**Instruction**
Write out exactly the lines from the start of the entries through the one that contains "x = px_(p); zt", including both.

**Material**
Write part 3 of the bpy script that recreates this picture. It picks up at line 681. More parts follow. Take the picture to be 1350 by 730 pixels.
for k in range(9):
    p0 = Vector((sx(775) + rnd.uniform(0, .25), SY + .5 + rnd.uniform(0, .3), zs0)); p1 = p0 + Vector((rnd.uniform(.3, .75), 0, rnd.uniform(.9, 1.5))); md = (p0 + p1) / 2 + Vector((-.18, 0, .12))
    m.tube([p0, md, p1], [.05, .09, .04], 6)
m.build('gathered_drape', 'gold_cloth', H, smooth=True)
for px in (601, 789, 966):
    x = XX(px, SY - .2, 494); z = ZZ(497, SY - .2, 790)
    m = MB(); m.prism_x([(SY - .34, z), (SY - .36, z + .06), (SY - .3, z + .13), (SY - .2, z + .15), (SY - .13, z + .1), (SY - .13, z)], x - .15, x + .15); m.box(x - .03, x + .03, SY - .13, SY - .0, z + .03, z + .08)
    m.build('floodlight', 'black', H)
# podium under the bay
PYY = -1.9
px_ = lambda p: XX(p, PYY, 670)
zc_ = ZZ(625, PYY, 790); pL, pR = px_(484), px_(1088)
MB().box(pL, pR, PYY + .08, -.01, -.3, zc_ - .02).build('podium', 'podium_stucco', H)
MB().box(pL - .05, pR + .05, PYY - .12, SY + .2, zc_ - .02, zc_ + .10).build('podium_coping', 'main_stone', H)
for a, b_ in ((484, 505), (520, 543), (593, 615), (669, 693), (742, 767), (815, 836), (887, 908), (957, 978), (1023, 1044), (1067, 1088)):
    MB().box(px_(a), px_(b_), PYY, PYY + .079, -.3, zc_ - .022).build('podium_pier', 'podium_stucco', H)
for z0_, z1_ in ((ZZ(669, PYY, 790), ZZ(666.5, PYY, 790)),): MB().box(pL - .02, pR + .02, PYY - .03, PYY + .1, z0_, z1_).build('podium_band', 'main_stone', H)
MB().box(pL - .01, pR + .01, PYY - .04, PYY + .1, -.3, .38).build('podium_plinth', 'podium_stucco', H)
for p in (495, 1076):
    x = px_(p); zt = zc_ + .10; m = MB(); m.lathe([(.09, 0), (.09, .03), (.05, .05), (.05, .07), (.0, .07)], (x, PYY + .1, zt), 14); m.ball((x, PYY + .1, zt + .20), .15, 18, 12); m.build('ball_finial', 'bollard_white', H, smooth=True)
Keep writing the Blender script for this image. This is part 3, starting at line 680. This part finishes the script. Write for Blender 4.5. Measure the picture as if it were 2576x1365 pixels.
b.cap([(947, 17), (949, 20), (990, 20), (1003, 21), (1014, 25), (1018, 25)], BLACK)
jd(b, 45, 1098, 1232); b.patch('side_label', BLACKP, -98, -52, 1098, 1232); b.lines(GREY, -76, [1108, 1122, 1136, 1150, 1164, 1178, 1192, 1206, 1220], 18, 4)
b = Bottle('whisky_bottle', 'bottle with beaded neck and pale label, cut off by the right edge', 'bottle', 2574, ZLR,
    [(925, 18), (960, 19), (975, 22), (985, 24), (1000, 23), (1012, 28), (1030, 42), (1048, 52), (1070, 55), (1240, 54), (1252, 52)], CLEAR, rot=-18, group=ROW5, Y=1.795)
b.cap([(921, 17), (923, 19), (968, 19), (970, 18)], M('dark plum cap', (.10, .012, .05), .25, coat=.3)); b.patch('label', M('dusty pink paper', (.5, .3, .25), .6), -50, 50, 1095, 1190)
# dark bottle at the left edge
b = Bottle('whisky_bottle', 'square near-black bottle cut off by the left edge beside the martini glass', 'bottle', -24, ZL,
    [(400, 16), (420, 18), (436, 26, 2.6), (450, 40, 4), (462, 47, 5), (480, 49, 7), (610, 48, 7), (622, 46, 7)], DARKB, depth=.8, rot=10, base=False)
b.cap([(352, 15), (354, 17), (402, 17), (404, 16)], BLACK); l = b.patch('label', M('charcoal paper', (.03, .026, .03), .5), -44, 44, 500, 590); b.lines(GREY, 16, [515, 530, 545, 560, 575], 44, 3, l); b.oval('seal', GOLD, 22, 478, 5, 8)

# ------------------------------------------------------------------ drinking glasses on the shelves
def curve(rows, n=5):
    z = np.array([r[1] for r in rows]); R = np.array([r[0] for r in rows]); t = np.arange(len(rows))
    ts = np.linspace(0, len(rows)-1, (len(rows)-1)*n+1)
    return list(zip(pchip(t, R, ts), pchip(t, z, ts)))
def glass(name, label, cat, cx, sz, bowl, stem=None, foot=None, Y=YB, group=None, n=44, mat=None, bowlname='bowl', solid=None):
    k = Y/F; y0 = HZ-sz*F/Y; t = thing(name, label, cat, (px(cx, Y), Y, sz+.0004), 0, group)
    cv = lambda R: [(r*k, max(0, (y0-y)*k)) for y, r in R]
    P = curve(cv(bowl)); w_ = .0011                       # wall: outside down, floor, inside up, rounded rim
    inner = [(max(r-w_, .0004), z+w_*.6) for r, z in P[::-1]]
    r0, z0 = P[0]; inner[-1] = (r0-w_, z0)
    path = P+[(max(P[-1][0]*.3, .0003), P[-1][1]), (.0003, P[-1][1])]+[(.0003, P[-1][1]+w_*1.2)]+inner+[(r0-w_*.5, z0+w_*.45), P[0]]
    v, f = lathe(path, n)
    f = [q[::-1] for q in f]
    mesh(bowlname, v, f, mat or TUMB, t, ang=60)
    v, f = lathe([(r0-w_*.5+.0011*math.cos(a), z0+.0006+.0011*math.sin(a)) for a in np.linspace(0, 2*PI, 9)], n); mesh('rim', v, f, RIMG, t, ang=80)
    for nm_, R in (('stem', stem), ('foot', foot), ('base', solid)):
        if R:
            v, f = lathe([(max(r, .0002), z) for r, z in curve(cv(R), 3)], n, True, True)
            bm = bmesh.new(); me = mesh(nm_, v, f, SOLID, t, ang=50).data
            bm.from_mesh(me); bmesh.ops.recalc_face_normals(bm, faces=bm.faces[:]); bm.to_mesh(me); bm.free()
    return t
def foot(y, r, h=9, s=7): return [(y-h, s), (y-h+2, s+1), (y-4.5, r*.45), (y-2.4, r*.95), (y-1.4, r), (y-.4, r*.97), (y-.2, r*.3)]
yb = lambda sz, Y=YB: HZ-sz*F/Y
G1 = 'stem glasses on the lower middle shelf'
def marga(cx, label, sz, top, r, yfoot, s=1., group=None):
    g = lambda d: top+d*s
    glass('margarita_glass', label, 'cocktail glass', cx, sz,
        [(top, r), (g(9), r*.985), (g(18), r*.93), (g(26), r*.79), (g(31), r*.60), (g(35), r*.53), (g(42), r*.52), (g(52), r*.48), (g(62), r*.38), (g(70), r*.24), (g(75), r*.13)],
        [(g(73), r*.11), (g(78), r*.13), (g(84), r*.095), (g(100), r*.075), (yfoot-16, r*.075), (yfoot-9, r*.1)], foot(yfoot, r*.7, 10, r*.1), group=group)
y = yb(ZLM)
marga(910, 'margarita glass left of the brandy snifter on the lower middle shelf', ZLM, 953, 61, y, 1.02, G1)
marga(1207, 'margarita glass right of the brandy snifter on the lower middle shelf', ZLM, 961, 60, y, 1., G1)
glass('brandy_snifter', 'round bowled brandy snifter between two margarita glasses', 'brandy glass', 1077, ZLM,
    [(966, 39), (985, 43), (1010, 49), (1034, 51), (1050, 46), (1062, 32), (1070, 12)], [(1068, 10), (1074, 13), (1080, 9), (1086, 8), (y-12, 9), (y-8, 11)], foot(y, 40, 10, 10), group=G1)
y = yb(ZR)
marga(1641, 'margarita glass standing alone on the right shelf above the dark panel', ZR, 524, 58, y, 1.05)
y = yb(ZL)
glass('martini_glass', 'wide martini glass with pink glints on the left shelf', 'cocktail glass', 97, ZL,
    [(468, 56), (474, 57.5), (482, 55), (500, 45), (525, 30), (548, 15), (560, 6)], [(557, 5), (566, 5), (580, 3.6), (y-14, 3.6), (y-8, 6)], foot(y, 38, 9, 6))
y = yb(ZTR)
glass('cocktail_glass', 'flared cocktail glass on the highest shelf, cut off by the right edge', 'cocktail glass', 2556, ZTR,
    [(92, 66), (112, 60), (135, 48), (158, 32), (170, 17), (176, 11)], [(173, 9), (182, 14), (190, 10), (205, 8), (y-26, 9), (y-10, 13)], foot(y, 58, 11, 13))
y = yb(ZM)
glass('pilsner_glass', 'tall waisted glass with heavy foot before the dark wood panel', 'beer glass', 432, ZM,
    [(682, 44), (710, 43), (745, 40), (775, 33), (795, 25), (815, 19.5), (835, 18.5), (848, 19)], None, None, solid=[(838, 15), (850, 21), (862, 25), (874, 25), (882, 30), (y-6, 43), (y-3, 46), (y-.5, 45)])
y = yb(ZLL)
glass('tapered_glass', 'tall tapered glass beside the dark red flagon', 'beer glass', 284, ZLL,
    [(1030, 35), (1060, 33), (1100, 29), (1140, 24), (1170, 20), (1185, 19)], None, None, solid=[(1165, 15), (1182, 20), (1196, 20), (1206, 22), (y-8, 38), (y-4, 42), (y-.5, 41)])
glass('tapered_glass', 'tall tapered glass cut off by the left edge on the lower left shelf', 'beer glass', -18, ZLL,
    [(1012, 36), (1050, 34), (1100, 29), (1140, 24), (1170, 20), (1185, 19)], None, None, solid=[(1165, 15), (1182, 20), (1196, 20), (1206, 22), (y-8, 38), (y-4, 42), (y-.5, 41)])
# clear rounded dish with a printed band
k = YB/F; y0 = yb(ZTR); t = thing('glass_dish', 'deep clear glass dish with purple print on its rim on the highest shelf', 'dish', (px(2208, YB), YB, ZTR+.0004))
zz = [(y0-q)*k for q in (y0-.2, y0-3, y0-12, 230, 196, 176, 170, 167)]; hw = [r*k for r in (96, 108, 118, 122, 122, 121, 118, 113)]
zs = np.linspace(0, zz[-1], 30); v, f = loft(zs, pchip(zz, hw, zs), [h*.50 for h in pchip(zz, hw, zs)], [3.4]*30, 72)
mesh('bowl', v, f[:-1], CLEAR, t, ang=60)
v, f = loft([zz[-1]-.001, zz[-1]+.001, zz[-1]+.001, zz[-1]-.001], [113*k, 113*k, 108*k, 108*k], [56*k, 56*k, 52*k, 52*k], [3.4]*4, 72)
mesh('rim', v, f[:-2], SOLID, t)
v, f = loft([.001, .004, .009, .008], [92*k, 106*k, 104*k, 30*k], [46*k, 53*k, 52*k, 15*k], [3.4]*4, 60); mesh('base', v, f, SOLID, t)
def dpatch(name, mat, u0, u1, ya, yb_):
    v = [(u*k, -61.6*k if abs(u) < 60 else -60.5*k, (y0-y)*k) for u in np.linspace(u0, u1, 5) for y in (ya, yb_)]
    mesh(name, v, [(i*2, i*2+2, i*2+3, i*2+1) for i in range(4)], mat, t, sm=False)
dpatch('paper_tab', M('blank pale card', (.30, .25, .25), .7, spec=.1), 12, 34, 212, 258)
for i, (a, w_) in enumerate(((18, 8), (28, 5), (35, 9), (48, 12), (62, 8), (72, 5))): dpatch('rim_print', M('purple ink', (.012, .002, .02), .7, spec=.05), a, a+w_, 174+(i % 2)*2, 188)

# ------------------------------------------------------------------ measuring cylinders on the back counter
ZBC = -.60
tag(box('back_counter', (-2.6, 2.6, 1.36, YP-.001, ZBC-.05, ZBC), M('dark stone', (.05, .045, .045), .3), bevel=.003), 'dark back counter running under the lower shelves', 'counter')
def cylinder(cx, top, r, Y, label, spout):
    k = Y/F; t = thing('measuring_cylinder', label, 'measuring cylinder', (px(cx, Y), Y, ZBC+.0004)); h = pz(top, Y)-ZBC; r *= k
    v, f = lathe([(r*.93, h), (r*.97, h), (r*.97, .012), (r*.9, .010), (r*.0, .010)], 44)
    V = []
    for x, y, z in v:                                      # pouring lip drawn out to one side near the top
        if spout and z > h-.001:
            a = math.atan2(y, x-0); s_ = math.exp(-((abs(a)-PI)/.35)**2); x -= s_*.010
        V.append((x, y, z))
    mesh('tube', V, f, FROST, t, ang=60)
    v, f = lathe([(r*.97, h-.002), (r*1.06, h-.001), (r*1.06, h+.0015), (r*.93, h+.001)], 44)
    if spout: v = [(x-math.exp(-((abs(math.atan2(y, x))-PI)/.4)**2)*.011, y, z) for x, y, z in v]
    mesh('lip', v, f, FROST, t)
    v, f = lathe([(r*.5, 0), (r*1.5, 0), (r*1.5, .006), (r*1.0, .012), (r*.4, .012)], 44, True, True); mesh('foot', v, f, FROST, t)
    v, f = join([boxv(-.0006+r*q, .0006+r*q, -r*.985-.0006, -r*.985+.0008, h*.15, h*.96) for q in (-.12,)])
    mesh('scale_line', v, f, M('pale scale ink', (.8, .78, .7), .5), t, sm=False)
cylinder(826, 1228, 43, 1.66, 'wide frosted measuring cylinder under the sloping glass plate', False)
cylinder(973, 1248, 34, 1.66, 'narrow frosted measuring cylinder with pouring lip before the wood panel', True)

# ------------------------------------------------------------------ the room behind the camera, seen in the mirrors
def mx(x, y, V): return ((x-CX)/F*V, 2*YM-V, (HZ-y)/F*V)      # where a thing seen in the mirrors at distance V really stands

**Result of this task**
Write part 3 of the bpy script that recreates this picture. It picks up at line 681. More parts follow. Take the picture to be 1350 by 730 pixels.
for k in range(9):
    p0 = Vector((sx(775) + rnd.uniform(0, .25), SY + .5 + rnd.uniform(0, .3), zs0)); p1 = p0 + Vector((rnd.uniform(.3, .75), 0, rnd.uniform(.9, 1.5))); md = (p0 + p1) / 2 + Vector((-.18, 0, .12))
    m.tube([p0, md, p1], [.05, .09, .04], 6)
m.build('gathered_drape', 'gold_cloth', H, smooth=True)
for px in (601, 789, 966):
    x = XX(px, SY - .2, 494); z = ZZ(497, SY - .2, 790)
    m = MB(); m.prism_x([(SY - .34, z), (SY - .36, z + .06), (SY - .3, z + .13), (SY - .2, z + .15), (SY - .13, z + .1), (SY - .13, z)], x - .15, x + .15); m.box(x - .03, x + .03, SY - .13, SY - .0, z + .03, z + .08)
    m.build('floodlight', 'black', H)
# podium under the bay
PYY = -1.9
px_ = lambda p: XX(p, PYY, 670)
zc_ = ZZ(625, PYY, 790); pL, pR = px_(484), px_(1088)
MB().box(pL, pR, PYY + .08, -.01, -.3, zc_ - .02).build('podium', 'podium_stucco', H)
MB().box(pL - .05, pR + .05, PYY - .12, SY + .2, zc_ - .02, zc_ + .10).build('podium_coping', 'main_stone', H)
for a, b_ in ((484, 505), (520, 543), (593, 615), (669, 693), (742, 767), (815, 836), (887, 908), (957, 978), (1023, 1044), (1067, 1088)):
    MB().box(px_(a), px_(b_), PYY, PYY + .079, -.3, zc_ - .022).build('podium_pier', 'podium_stucco', H)
for z0_, z1_ in ((ZZ(669, PYY, 790), ZZ(666.5, PYY, 790)),): MB().box(pL - .02, pR + .02, PYY - .03, PYY + .1, z0_, z1_).build('podium_band', 'main_stone', H)
MB().box(pL - .01, pR + .01, PYY - .04, PYY + .1, -.3, .38).build('podium_plinth', 'podium_stucco', H)
for p in (495, 1076):
    x = px_(p); zt = zc_ + .10; m = MB(); m.lathe([(.09, 0), (.09, .03), (.05, .05), (.05, .07), (.0, .07)], (x, PYY + .1, zt), 14); m.ball((x, PYY + .1, zt + .20), .15, 18, 12); m.build('ball_finial', 'bollard_white', H, smooth=True)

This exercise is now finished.